Bric à brac...
...au hasard de mes lectures actuelles.
J'ai cédé l'autre jour aux présentoirs de la fnac qui exhibent Gaston Kelman depuis des mois et j'ai commencé à lire Je suis noir et je n'aime pas le manioc, un essai assez savoureux frappé du coin du bon sens, plein d'anecdotes qui feraient froid dans le dos si l'auteur ne les racontait sur le ton de l'humour, ce en quoi il démontre sa supériorité, moi j'aurais cédé rapidement au scandale et à l'hystérie je pense. Et tout plein de références qui donnent envie de lire.
Et puis une capacité à réfléchir et à remettre en question ses certitudes, c'est si horriblement rare... Il déloge le racisme ordinaire au travers des positions pleines de bonnes intentions tolérantes, et on réalise qu'il faut décidément beaucoup de finesse et de questionnement pour échapper aux préjugés qui nous pétrissent. L'ouverture, un combat de tous les jours.
Lily les ogres de barback & pierre perret
Une chose qui m'étonne tout de même, c'est son hostilité aux mariages mixtes sous prétexte qu'ils ne seraient guidés que (1) par l'envie de se blanchir... on espère tout de même que le métissage repose un peu désormais (2) sur des histoires d'amour ou sur la soif d'altérité qui préside à toute union.
"Et l'enfant qui naîtra un jour,
Aura la couleur de l'amour
Contre laquelle on ne peut rien".
Dans un autre genre, l'ouvrage de Giuliano da Empoli, La peste et l'orgie, qui a un tout autre sujet (3) que le métissage, en parle aussi, dans sa démonstration de la brésilianisation du monde. Au Brésil, 80% de la population est métisse. Si l'on en croit l'auteur, en dépit des efforts du marquis de Pombal en 1775, qui établit que les conjoints de mariages mixtes ne devaient subir aucun préjudice et qu'au contraire les charges publiques leur étaient ouvertes de même qu'à leurs enfants et descendants, les élites brésiliennes ont longtemps eu honte de ce métissage. Jusqu'à ce que Gilberto Freyre écrive, (en 1933 !) les jolies choses qui suivent :
"Tout brésilien, même quand il est clair et qu'il a les cheveux blonds, porte dans l'âme [...] l'ombre ou la marque de l'indigène ou du nègre. [...] Dans notre manière d'être tendre, dans notre mimique excessive, dans notre catholicisme qui est un délice des sens, dans notre musique, dans notre manière de marcher, de parler, dans les cantiques qui ont bercé notre enfance, bref dans toutes les expressions sincères de notre vie, l'influence nègre est patente."

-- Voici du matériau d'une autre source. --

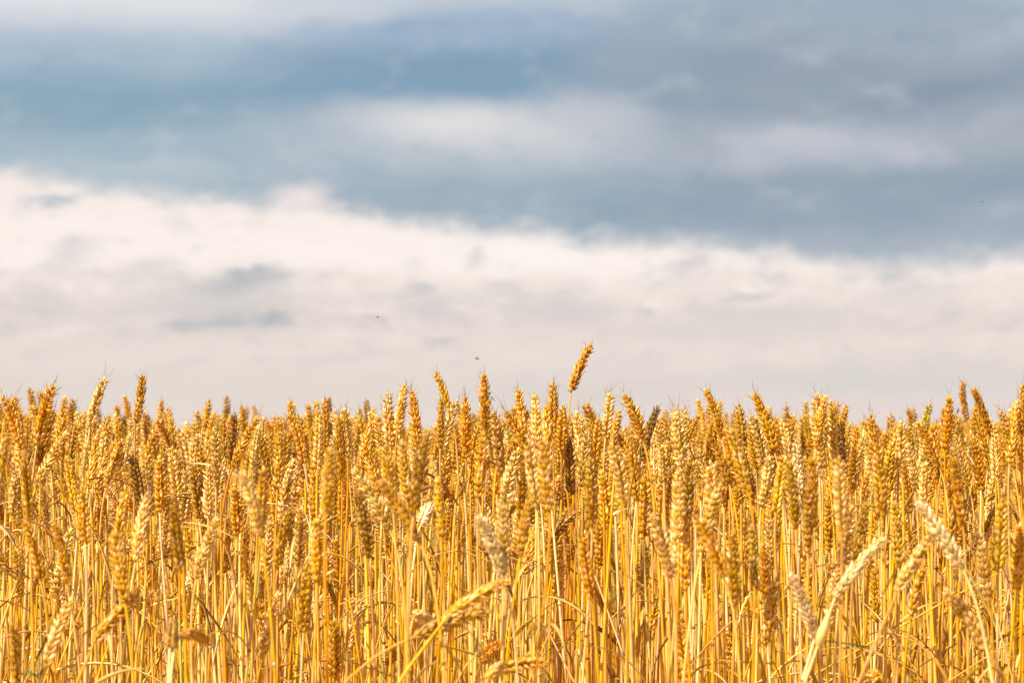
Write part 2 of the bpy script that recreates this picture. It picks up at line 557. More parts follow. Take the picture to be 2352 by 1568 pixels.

Pour conclure, je ne résiste pas au plaisir de citer Aimé Césaire, que j'aime lire à cause de sa férocité, et puis de son vocabulaire. J'aime ce passage parce que sa force persiste même quand on le sort allègrement de son contexte.
"Il n'est point vrai que l'oeuvre de l'homme est finie
Que nous n'ayons rien à faire au monde
Que nous parasitons le monde
Qu'il suffit que nous nous mettions au pas du monde
Mais l'oeuvre de l'homme vient seulement de commencer
Et aucune race ne possède le monopole de la beauté, de l'intelligence, de la force
Et il est place pour tous au rendez-vous de la conquête."
1) "Regardez les grands sportifs et les intellectuels noirs de France, les hommes politiques africains qui ont étudié en Europe, sans oublier le premier citoyen de la Terre, le secrétaire général de l'ONU. Ils appartiennent à cette race d'épouseurs de femmes blanches. Si c'est le hasard, il fait merveille". Je suis noir et je n'aime pas le manioc, p185. Un peu absolu, non ?
2) Il ne faut pas se mentir sur la part du viol dans certains métissages, et certains universitaires parlent même du "mythe du viol fondateur dans l'imaginaire antillais" (cf intervention de S Mulot).
3) Je vous cite le 4ème de couverture : "Alors, Américanisé le monde ? Brésilianisé, plutôt. Le Brésil, proverbiale terre de contrastes, est le miroir allégorique de notre culture, oscillant entre aspirations religieuses et violence, où la mort, le sexe, le faste et la misère se côtoient. Il est temps de rouvrir les yeux et de redécouvrir, dans sa toute puissance, l'esthétique joyeuse et morale de l'orgie - c'est à dire de la liberté."